# What you will do
Lines containing the string "scene" are to be counted; report only how many there are.

# Records for the exercise

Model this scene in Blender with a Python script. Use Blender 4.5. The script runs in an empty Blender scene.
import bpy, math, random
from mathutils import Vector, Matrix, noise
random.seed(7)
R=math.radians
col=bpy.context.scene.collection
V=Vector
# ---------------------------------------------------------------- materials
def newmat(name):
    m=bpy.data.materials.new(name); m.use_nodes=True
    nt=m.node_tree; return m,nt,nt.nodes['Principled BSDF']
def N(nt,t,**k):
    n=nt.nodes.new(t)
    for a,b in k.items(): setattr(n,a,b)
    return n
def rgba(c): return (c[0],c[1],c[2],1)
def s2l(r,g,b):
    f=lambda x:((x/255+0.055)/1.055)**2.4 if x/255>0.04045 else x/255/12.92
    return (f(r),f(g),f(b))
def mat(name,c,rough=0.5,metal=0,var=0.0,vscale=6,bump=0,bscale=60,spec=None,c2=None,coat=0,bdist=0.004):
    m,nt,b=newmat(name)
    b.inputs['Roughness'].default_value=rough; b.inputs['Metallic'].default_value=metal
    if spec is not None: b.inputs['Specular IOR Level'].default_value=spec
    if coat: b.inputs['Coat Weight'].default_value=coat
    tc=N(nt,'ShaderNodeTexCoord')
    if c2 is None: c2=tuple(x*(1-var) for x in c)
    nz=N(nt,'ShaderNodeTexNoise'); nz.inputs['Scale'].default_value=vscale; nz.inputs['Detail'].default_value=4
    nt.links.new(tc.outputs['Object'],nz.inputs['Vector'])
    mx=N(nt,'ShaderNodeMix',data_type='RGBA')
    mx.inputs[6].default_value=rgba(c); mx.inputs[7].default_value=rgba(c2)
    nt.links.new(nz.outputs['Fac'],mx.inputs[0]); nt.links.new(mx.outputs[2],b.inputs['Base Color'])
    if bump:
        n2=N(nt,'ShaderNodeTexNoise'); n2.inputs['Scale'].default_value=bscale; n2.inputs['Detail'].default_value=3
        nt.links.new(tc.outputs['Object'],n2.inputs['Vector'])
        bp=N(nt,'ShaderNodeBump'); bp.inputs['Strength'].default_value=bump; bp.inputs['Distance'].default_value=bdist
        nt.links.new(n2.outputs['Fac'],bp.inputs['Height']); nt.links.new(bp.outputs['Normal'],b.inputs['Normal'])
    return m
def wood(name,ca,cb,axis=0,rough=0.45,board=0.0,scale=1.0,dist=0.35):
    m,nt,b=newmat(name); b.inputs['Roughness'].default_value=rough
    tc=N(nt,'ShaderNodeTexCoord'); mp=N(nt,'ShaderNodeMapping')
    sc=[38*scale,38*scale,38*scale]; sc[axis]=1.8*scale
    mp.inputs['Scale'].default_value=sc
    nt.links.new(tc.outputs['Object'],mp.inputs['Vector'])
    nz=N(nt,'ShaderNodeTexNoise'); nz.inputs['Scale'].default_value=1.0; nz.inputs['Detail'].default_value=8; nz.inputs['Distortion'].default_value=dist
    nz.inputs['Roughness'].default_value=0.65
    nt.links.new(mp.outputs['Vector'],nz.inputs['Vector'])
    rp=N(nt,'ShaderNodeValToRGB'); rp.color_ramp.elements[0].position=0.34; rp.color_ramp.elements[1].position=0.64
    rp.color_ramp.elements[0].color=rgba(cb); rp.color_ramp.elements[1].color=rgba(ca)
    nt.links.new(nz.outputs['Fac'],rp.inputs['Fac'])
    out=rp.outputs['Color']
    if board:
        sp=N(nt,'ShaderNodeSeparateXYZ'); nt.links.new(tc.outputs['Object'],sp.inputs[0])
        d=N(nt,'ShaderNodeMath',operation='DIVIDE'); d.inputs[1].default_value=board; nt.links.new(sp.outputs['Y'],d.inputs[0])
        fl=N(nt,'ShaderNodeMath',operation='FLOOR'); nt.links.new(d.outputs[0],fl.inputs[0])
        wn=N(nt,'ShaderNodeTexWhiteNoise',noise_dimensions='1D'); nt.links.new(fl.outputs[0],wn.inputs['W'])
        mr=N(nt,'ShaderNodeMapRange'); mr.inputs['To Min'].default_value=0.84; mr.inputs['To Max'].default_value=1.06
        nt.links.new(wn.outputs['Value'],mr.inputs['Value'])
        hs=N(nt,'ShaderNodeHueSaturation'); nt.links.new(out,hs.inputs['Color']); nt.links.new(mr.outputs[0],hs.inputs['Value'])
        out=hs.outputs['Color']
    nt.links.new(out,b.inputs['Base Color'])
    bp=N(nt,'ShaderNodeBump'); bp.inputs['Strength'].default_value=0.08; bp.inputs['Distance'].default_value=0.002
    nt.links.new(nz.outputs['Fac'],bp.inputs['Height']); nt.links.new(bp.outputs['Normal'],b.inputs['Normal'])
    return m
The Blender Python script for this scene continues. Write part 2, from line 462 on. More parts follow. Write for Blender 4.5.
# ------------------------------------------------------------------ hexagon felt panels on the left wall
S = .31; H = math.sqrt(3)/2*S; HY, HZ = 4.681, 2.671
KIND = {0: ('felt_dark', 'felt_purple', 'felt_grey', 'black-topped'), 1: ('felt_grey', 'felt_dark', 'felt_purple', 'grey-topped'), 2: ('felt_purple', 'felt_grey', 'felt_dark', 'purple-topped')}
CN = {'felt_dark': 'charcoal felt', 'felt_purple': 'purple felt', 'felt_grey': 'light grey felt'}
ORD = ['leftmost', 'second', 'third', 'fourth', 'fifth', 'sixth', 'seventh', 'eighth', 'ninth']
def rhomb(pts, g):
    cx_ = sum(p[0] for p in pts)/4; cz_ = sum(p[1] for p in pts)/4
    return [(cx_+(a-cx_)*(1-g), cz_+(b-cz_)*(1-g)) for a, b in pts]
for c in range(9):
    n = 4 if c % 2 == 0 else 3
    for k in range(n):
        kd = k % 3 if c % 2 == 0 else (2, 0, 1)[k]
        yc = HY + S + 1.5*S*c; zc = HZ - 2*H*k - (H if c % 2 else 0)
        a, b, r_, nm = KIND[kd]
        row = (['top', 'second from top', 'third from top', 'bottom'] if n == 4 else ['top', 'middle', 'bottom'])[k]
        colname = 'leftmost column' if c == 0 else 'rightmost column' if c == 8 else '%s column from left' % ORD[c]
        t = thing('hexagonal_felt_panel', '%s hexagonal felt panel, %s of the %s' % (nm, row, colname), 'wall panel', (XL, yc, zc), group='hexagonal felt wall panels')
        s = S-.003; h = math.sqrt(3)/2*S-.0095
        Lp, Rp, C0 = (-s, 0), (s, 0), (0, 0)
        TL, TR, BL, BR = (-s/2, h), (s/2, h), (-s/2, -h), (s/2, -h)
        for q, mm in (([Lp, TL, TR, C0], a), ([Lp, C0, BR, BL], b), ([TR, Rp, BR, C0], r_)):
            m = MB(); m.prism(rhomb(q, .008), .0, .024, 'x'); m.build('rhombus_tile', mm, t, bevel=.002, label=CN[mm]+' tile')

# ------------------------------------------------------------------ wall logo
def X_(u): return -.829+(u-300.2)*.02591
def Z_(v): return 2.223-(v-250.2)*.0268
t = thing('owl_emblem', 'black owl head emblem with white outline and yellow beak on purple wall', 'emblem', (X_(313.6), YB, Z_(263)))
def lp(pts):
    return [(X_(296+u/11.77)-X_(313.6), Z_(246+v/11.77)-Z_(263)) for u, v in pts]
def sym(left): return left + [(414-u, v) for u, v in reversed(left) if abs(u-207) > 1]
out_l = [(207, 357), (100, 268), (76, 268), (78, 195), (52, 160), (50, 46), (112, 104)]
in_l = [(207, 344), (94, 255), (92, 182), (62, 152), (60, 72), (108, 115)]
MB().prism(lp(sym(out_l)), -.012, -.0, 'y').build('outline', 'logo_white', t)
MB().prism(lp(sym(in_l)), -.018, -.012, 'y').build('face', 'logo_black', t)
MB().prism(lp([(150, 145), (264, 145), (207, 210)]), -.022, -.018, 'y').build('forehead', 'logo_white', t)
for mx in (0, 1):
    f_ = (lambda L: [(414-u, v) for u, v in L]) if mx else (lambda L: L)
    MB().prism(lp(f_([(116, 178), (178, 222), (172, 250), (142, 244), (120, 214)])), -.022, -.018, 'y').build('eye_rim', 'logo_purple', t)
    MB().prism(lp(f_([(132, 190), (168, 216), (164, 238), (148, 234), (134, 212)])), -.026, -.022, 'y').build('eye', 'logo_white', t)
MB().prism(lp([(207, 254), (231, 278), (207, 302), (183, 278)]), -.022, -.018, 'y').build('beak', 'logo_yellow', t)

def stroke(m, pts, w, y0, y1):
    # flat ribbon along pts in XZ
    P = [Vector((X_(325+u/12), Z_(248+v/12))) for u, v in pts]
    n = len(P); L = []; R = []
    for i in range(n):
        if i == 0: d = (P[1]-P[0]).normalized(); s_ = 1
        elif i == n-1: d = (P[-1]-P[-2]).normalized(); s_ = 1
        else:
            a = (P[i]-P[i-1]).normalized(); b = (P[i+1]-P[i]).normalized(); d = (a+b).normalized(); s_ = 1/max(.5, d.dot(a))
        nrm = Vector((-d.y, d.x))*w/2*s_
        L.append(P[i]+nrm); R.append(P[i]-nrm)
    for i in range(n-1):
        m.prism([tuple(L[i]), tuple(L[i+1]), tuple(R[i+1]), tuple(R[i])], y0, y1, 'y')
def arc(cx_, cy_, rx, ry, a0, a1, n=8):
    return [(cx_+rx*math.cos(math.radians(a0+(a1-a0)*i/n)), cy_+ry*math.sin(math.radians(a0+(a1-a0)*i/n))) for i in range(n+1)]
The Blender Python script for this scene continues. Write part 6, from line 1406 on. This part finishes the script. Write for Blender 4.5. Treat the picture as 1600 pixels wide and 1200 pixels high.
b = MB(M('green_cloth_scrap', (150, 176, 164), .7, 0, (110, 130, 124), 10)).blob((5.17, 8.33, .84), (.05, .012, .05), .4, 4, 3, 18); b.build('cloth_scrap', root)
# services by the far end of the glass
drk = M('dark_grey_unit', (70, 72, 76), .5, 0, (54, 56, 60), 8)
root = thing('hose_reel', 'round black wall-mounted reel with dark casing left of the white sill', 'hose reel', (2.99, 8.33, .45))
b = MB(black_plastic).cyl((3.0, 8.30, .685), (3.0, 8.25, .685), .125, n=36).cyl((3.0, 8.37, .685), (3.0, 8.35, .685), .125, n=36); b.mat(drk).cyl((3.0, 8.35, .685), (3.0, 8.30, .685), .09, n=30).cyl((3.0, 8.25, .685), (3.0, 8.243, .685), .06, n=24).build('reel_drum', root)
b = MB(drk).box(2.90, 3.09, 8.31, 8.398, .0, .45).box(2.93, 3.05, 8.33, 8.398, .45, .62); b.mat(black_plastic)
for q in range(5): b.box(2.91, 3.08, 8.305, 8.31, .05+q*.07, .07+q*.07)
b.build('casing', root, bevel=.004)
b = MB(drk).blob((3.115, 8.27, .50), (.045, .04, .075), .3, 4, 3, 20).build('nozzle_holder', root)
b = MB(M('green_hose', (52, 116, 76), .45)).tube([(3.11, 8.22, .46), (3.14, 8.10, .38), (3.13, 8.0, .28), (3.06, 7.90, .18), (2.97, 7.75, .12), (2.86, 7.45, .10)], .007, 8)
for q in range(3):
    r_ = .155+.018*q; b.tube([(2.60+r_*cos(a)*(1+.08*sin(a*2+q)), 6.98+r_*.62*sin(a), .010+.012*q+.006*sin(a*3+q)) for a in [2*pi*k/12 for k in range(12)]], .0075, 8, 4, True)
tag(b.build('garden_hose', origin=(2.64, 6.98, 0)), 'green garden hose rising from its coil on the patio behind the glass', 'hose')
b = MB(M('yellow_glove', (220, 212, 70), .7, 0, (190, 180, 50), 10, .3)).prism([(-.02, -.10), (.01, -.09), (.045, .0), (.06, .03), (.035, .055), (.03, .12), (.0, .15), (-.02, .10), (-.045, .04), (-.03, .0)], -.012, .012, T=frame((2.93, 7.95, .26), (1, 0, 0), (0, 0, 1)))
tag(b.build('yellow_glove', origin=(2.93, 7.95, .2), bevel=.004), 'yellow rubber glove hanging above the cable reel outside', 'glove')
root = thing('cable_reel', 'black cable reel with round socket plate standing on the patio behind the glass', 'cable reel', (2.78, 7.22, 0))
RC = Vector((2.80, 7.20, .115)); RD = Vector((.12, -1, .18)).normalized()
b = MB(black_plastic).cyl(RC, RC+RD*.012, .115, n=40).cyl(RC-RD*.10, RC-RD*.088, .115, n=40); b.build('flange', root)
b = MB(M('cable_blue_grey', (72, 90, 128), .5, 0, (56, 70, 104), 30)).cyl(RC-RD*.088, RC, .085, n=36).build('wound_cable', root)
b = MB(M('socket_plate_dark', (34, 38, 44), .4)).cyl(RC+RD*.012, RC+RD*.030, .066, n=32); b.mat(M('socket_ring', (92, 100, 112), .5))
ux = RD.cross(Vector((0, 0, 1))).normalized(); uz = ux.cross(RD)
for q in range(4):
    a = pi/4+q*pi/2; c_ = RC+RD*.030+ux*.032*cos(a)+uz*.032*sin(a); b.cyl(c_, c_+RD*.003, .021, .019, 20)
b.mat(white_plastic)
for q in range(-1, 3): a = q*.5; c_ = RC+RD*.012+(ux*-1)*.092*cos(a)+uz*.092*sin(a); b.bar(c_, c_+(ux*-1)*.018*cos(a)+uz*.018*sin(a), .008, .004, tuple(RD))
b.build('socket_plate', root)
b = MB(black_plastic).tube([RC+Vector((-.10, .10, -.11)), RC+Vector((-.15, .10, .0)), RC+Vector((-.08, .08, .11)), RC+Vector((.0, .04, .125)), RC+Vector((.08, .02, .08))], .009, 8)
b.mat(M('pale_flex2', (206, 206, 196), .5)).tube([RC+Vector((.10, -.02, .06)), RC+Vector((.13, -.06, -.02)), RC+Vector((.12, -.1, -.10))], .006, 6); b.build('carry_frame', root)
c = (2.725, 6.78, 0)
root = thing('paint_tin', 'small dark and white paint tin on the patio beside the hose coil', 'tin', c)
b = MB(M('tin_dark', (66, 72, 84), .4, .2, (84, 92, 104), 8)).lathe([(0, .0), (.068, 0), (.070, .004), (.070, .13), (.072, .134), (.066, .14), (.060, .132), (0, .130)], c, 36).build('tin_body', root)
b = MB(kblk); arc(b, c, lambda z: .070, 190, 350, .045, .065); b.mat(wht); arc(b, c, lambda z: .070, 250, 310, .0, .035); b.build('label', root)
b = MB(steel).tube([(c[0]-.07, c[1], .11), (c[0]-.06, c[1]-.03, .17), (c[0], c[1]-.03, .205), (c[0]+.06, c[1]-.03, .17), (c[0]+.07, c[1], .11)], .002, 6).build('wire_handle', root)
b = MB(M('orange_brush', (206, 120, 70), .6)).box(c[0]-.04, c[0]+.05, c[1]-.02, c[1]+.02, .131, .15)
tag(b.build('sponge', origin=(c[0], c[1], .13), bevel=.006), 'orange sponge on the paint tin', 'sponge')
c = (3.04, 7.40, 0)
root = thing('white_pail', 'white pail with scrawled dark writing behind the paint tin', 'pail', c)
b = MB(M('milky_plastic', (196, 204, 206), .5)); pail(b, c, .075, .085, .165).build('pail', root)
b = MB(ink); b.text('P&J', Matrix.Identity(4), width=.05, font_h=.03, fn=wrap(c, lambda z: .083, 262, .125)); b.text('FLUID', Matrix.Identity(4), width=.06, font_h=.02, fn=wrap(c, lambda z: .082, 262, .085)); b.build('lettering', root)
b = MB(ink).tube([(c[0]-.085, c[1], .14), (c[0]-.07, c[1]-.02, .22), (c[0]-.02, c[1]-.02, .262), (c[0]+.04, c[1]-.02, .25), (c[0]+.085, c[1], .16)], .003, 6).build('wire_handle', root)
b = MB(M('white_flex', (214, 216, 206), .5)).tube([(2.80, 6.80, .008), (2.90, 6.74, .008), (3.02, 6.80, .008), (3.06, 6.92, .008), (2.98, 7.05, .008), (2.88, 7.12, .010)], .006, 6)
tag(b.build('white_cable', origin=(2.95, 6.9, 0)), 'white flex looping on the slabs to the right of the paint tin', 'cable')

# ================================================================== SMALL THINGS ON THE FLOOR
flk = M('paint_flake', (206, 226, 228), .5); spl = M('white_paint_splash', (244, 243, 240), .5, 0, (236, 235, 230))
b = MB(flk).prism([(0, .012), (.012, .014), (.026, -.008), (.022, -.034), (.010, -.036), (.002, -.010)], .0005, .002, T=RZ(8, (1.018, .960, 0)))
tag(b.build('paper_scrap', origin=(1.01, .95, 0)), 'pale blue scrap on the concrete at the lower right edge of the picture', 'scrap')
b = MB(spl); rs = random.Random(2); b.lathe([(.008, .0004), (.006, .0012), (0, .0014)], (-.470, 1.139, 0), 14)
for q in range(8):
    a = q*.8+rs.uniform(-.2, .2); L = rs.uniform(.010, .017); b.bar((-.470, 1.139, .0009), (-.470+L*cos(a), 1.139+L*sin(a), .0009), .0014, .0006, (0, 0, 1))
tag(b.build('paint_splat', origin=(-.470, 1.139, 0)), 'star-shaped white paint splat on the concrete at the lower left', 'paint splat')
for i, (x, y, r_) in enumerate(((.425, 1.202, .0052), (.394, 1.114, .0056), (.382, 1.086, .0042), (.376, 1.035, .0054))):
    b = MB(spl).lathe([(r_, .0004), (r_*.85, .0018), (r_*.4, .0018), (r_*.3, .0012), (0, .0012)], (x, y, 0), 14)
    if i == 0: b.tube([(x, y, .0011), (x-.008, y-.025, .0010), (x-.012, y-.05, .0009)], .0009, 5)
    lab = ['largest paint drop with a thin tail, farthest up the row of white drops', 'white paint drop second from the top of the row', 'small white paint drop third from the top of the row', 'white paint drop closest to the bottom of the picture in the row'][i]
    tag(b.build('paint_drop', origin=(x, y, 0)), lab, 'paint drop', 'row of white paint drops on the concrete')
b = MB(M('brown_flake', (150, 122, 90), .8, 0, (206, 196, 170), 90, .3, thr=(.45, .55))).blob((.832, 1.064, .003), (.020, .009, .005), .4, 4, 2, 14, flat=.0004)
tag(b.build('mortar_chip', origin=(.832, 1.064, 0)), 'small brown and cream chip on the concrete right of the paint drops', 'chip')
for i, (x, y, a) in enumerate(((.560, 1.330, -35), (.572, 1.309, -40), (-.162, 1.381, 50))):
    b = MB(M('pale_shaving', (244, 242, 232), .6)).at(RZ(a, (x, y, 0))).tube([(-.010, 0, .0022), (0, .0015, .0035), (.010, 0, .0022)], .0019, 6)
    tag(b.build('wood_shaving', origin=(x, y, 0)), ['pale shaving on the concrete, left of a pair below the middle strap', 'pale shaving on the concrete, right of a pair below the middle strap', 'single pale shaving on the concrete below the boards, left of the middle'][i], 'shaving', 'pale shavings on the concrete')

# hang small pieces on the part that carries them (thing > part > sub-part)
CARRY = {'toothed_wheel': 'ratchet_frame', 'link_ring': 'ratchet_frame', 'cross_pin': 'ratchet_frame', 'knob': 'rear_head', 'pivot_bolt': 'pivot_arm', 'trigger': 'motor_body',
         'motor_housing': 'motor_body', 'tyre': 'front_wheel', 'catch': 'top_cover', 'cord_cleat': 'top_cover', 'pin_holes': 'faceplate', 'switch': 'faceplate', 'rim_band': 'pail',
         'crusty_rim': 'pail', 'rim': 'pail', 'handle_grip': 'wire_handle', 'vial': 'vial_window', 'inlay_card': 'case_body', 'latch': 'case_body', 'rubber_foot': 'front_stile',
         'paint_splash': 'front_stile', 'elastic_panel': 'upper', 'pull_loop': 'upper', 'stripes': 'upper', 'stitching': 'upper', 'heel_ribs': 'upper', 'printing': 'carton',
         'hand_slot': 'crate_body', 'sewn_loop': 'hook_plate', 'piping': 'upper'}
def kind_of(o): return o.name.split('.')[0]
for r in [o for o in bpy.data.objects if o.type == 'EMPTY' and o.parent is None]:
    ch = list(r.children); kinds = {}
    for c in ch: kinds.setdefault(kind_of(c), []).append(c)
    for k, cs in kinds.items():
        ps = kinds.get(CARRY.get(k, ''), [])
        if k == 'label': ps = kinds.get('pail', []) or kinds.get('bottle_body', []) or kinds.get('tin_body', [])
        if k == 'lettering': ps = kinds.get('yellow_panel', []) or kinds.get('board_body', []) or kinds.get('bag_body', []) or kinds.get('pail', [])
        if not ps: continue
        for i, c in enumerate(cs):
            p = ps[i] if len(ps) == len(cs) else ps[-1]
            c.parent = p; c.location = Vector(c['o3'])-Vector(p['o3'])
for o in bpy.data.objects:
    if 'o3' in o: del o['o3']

# Answer to this task
4